───── EXCERPTED RECORDS

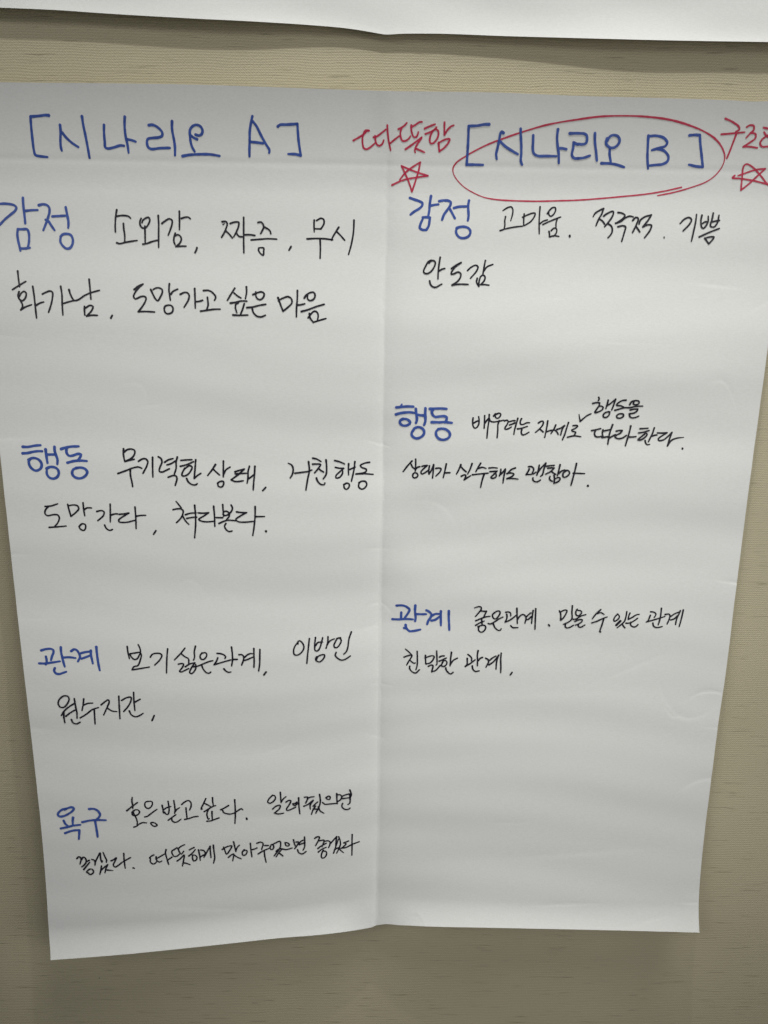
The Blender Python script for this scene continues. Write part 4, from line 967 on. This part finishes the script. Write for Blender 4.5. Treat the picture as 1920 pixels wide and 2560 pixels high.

──────────
───── EXCERPTED RECORDS

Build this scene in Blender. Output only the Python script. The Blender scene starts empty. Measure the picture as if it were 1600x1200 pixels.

──────────
───── EXCERPTED RECORDS

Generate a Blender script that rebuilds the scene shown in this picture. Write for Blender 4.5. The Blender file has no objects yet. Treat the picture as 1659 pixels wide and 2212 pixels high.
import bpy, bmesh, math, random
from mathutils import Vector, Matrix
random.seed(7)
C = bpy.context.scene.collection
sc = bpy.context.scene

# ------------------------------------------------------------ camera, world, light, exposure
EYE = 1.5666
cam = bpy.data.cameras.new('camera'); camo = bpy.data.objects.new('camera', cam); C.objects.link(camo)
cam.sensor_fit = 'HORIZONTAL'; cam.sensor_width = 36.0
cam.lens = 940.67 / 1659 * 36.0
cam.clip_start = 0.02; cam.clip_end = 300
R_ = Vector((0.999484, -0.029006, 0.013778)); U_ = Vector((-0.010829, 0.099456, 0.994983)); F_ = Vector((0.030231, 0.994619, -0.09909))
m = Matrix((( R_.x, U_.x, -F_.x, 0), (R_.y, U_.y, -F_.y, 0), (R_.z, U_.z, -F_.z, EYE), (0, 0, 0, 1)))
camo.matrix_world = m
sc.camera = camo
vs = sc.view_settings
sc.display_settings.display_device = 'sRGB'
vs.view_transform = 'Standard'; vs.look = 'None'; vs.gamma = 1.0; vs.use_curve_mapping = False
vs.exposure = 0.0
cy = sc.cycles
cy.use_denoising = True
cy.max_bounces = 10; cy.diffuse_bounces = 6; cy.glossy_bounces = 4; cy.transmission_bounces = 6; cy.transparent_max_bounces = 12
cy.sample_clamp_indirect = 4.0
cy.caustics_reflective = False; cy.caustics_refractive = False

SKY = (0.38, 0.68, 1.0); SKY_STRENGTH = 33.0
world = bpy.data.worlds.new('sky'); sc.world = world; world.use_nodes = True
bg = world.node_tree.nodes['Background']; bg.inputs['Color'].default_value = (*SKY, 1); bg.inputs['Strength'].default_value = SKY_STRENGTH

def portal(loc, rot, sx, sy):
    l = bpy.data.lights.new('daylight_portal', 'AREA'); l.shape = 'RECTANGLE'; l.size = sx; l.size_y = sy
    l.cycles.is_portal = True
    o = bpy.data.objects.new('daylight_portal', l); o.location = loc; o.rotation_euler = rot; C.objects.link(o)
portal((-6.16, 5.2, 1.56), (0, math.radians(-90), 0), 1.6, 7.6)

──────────

■ WHAT IS REQUIRED ■
How many lines of the data hold the string "picture"? Reply with the number alone.

■ OUTPUT OF THE EXERCISE ■
3